In all three stories they are found.

The shepherd finds the sheep, after methodically, lovingly searching for his lost lamb. The coin is found by the woman tenaciously looking high and low and the son returns to his father, after realizing the truth that genuine honor and acceptance is found at home.

In all three stories, there is rejoicing.
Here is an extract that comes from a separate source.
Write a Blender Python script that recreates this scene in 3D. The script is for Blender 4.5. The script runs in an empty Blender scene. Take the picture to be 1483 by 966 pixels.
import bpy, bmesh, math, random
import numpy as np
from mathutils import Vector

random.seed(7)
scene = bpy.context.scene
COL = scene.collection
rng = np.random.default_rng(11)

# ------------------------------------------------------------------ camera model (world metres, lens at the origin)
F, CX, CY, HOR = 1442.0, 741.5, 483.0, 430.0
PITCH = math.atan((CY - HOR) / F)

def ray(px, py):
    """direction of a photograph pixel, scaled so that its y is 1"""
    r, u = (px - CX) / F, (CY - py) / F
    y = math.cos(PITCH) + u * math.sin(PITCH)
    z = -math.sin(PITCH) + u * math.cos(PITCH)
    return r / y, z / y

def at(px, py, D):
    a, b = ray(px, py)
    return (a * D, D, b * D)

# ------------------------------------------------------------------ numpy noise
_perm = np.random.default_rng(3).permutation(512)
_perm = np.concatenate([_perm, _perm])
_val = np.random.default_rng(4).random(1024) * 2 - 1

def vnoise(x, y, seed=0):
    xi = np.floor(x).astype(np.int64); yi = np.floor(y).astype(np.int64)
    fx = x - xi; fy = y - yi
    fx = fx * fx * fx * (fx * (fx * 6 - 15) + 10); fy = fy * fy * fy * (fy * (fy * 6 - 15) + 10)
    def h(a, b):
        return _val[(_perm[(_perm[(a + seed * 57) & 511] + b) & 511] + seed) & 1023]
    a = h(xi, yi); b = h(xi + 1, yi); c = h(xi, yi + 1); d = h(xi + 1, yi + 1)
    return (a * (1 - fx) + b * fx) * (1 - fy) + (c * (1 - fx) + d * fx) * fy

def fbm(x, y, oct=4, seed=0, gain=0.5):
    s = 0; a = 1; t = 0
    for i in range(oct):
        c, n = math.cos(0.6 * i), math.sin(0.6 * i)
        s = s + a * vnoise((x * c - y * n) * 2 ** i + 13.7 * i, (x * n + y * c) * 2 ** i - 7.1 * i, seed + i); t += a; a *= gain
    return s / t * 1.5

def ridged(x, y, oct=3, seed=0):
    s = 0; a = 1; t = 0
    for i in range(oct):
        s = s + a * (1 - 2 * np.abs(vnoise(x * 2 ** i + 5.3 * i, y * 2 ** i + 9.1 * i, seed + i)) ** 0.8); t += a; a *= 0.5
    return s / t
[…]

Here we find the truth for us today. The shepherd gathered his friends and neighbors (vs. 6). The woman rejoiced with her neighbors and friends (vs. 9) and the father threw his son a huge celebration feast (vs. 23).  There is a party in heaven every single time a lost sinner returns home and is “found.” Take note that Jesus is telling these parables to the Pharisees while they are judging Him for spending time with sinners and eating with them. (vs. 2) Of course Jesus was spending time with sinners! He came to redeem sinners and restore their relationship with God. In verses 25-30 we see the older brother’s response to his younger brother returning home. Was he right in the facts that he was saying? “Yes,” but he was wrong in the bitterness against his brother. His pride and self-righteousness stood in the way of being able to celebrate his brother’s return home. Soldier; let us not fall into the same response as the older brother and Pharisees. It is not up to us to judge whether or not someone is worthy of grace and forgiveness. We all have “sinned and fallen short of the glory of God.” (Romans 3:23) Thank You God that you sent Jesus to fellowship with sinners. Let us never forget when we were lost and you did not relent until we were found. Thank you for not turning us away when we returned back to you and you restored us as your sons and daughters.